Ontario Must Prioritize Caribou Protection

Ontario has the opportunity to reverse its pattern of aggressively prioritizing industrial development over boreal caribou protections.

The province should immediately stop the expansion of the industrial footprint in the critical habitat of boreal caribou ranges that have exceeded 35% disturbance. In addition, Ontario should release long-term range plans to protect at least 65% of each herd’s habitat – the minimum threshold to give the herd a 60% chance of long-term survival. In developing these range plans, Ontario should act in partnership with Indigenous Peoples and adhere to their legal responsibility to obtain free, prior, and informed consent from Indigenous Peoples.

In addition, Ontario should repeal the extensive Endangered Species Act exemptions for industry, and implement mandatory and enforceable protections for critical caribou habitat. Because the current exemptions shield logging companies from the ESA’s prohibition against damaging or destroying boreal caribou habitat, they are incommensurate with meaningful caribou protections. Rather than giving the logging industry a free pass by gutting species protections, the province should support sustainable economies, including Indigenous-led initiatives.
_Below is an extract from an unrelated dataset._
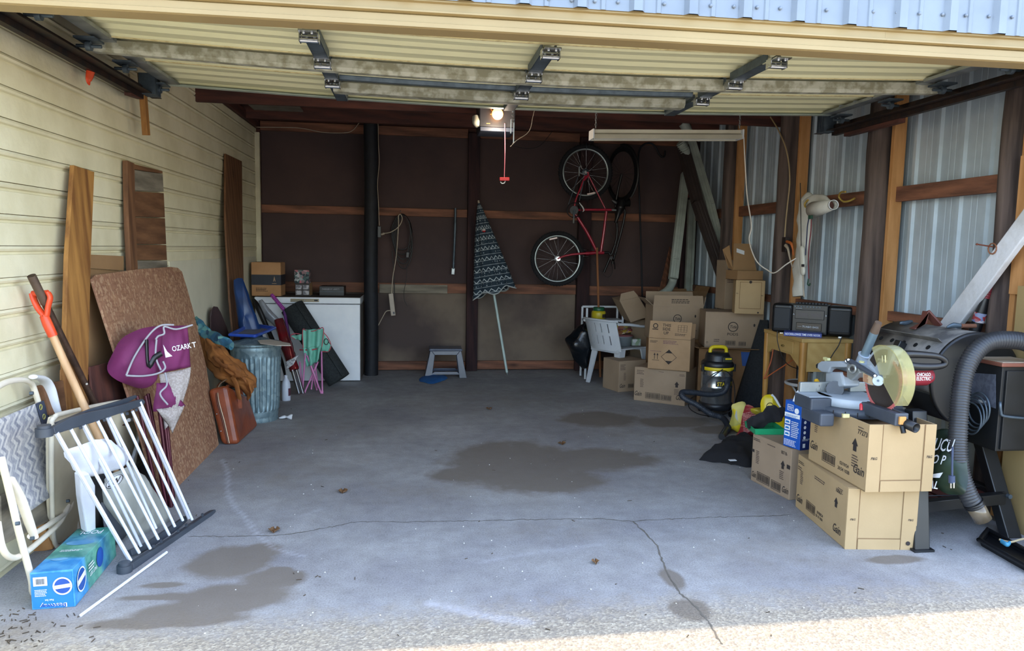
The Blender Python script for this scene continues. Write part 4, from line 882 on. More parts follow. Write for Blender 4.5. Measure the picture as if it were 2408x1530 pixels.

Meanwhile, the federal government has the opportunity under the Species at Risk Act to protect boreal caribou in Ontario, now that the province has failed to submit timely caribou range plans. Canada should assess what areas remain unprotected, and step in to prevent the degradation of the country’s most vulnerable critical boreal caribou habitat. This degradation threatens many Indigenous Peoples’ ways of life and tarnishes Canada’s international reputation as an environmental leader.

With each passing day, the likelihood of protecting Ontario’s boreal caribou for future generations decreases. It is not too late, but the time for action is now.

[1] This figure was calculated from the difference between the 2013 and 2015 Anthropogenic Range disturbance indicators for the southern ranges.